Speaker Encourages Entrepreneurship As Path To Success

Entrepreneurship, combined with education, could provide a path out of poverty for many people, an audience at Fayetteville State University was told Tuesday.

Brian Hamilton, founder of the Raleigh-based financial accounting software company Sageworks, said more people could find success if they find an idea they are passionate about and work hard toward making it a reality.

“I think we can make more entrepreneurs, and I think the education system has to be better at it,” Hamilton said.

Hamilton, a contributor to CNBC and Fox Business, spoke in Shaw Auditorium in what was the first edition of the Broadwell Entrepreneurship Speaker Series. The talk was presented by the Greater Fayetteville Chamber.

The series plans to bring in business, social, educational and governmental leaders to share their experiences and the lessons they have learned.

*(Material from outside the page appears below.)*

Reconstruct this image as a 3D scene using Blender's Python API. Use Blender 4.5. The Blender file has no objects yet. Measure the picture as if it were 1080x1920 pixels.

Hamilton, a native of Milford, Connecticut, said he grew up in a “background of scarcity.

“In my neighborhood, there was no wealth, there was no entrepreneurship,” Hamilton said. “There was just people making a living.”

After earning an undergraduate degree from Connecticut’s Sacred Heart University and an MBA from Duke University, Hamilton said he founded a coin laundromat. In 1998 he started Sageworks, which he sold to a private equity firm this year.

Hamilton said his interest in helping people become entrepreneurs led him to create Inmates to Entrepreneurs, a national program that helps people with criminal records start their own businesses. He also started the Brian Hamilton Foundation, through which he speaks to young people about entrepreneurship.Hamilton said his own experiences taught him the importance of the endeavor.

“Any group that was down and out and they got up, it was either through education or entrepreneurship,” Hamilton said.

Hamilton told the audience, which included FSU students, faculty and members of the community, that entrepreneurs should be humble and have the ability to be good listeners.

He said they start with a good idea that they are passionate about and should have the ability to grow and learn, even through the inevitable setbacks and disappointments. He also said it’s important to be motivated by something other than money.

“If the only thing that motivates you is money, you’re not going to be able to withstand the setbacks,” Hamilton said. “The way to separate yourself is to find something you love to do.”

Hamilton also said it’s important to know your product and to build a good team. He said a good leader is liked by the people who work for him.

After his talk, Hamilton participated in a discussion that included FSU Chancellor James Anderson, Christine Michaels of the Greater Fayetteville Chamber and Steven Phelan, professor of entrepreneurship at FSU.

Phelan said while advances in technology have made it easier than ever to start up a business, the “Walmart effect” has made the businesses’ chances of success more slim.

Anderson said a problem he sees is that people sometimes try to start businesses that already “saturate” the community.